- _Your objective_
Return a copy of each line that holds the string "parts".

- - -

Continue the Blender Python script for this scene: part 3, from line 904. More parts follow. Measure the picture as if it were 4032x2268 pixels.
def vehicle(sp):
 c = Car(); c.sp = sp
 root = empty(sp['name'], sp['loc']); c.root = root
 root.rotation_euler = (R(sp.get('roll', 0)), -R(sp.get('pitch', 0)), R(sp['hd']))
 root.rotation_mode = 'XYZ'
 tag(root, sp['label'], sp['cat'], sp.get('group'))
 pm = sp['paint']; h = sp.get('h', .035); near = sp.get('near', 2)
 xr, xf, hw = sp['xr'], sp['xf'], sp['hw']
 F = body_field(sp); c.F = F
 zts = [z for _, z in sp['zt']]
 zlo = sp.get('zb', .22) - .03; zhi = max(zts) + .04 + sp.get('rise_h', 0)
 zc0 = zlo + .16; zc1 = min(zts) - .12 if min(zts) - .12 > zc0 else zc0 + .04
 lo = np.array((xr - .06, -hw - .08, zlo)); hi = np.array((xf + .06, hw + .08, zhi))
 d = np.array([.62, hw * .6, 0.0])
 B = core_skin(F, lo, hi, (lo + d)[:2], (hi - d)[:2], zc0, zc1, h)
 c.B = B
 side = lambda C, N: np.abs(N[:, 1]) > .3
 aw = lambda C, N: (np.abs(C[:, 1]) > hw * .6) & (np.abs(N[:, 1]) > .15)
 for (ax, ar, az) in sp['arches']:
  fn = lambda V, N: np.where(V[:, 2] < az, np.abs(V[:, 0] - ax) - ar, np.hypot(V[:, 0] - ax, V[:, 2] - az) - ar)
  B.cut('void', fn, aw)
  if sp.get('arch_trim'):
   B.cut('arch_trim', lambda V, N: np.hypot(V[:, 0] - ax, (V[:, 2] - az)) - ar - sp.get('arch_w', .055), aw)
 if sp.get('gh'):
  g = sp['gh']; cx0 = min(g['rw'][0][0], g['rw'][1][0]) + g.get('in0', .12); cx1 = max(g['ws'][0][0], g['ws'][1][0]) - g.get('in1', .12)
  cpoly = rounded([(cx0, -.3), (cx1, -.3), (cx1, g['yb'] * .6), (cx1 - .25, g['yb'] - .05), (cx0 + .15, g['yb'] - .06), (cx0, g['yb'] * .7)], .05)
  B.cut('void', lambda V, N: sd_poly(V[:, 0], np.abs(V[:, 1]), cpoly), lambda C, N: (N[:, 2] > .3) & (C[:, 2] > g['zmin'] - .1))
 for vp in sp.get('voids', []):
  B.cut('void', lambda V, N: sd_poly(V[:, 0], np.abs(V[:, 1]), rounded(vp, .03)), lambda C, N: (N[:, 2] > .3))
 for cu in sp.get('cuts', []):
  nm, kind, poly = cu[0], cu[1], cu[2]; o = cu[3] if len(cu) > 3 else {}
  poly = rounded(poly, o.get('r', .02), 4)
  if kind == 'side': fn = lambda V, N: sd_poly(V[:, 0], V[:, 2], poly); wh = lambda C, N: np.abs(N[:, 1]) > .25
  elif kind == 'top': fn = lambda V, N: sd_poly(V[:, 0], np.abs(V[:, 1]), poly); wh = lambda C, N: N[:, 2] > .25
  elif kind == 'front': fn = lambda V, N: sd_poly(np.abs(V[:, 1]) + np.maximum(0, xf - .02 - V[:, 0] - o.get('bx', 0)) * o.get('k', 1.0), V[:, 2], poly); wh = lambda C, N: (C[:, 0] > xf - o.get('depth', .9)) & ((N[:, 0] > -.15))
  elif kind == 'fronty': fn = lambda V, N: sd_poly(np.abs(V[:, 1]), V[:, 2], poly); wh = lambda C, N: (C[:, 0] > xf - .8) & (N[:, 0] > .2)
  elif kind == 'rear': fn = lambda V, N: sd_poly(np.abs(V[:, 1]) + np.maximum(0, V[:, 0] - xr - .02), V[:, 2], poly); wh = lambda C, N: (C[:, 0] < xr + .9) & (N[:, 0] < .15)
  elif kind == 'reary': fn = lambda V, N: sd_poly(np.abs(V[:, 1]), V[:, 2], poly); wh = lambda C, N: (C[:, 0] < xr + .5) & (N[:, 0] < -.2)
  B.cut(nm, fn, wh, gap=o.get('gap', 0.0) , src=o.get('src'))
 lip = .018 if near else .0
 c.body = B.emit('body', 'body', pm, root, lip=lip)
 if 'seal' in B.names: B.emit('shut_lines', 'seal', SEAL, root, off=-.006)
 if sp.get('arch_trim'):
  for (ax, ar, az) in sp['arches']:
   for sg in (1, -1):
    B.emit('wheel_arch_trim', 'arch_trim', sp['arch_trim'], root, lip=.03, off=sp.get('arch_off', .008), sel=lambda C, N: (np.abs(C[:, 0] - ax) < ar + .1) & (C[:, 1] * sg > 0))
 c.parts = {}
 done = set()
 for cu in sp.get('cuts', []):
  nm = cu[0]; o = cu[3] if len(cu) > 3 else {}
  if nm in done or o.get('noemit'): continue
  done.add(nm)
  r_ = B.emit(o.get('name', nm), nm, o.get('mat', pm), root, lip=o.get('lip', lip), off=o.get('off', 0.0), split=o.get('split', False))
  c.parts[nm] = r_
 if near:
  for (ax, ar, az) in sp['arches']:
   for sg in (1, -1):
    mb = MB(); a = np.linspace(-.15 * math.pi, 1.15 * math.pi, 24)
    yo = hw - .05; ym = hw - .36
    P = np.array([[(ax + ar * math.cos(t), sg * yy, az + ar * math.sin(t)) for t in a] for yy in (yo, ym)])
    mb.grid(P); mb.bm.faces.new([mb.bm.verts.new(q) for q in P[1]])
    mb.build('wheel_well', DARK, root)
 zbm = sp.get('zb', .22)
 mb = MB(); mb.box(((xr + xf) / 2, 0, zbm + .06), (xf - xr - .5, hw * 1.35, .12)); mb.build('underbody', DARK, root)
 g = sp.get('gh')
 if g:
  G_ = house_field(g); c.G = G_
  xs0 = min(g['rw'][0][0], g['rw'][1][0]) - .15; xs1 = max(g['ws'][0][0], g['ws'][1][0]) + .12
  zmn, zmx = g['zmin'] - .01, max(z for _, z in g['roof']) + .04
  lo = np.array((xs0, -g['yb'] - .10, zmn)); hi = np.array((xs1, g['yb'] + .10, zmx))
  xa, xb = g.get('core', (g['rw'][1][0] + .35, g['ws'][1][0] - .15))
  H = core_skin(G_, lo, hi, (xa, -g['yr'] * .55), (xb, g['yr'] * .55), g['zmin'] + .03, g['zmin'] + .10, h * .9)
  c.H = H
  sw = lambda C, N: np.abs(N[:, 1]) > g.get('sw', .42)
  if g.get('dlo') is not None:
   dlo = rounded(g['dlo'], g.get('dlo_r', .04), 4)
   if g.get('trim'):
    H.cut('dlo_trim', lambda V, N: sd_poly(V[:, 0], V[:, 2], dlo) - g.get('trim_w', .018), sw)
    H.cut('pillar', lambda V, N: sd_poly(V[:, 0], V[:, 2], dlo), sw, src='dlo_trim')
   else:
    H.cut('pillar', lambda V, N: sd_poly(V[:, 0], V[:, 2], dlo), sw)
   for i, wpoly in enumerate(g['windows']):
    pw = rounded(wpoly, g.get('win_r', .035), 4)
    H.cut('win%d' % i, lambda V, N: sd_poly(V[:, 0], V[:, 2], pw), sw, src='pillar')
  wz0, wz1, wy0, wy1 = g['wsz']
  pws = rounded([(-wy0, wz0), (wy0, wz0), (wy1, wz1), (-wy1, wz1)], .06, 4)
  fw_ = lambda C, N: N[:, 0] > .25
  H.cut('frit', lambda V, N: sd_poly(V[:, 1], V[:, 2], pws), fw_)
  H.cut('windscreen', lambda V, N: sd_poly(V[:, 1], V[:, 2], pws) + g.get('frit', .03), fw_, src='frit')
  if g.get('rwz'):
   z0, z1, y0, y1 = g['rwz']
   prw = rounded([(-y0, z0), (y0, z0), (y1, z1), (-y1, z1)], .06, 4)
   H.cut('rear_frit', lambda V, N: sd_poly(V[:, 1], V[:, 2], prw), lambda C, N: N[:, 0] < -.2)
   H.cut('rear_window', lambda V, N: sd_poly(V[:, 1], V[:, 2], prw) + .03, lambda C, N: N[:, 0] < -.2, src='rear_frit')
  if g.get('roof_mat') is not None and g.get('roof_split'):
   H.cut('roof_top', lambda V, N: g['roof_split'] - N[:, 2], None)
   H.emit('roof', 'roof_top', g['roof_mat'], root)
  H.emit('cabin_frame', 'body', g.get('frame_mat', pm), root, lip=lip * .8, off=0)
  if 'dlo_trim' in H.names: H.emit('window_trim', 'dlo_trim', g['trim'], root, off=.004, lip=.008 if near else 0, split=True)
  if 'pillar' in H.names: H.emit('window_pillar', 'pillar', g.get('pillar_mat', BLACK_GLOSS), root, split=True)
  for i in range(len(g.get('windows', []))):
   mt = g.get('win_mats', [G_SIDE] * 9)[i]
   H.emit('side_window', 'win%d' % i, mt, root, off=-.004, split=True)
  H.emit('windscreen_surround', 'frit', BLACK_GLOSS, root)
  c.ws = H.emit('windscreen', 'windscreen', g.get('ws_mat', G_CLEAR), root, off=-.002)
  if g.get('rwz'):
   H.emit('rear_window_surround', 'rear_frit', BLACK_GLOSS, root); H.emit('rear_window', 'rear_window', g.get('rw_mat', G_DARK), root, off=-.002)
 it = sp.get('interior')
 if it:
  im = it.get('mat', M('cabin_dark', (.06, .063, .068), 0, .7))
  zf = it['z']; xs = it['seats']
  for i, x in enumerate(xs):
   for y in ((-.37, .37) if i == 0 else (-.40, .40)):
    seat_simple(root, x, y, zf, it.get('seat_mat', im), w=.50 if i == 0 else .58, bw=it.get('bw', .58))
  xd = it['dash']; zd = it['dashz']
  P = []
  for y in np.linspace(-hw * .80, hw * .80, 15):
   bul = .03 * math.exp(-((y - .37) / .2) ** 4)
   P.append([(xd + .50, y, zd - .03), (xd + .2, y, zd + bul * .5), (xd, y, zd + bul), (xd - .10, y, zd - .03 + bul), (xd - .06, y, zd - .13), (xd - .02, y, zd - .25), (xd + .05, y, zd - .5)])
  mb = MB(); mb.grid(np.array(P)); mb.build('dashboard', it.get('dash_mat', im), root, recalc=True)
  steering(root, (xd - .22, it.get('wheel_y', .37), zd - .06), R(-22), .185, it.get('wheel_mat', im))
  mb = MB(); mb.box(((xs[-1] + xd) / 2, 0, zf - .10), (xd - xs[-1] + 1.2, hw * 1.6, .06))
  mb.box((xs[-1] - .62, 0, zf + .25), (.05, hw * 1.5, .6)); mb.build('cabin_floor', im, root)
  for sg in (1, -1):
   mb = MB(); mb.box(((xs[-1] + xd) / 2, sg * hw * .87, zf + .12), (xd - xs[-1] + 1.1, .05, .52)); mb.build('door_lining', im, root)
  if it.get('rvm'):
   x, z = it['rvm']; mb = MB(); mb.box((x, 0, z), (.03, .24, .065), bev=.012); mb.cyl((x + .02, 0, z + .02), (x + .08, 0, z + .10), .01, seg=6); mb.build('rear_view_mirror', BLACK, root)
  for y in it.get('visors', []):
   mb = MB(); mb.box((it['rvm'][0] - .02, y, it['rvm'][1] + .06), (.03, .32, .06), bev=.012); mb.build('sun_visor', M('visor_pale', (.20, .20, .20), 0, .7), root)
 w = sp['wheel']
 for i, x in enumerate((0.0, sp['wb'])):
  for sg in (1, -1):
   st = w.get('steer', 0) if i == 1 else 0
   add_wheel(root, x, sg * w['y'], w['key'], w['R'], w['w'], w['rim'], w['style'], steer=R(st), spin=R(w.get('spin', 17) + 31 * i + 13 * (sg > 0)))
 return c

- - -

- _Solution_
Continue the Blender Python script for this scene: part 3, from line 904. More parts follow. Measure the picture as if it were 4032x2268 pixels.
 c.parts = {}
  c.parts[nm] = r_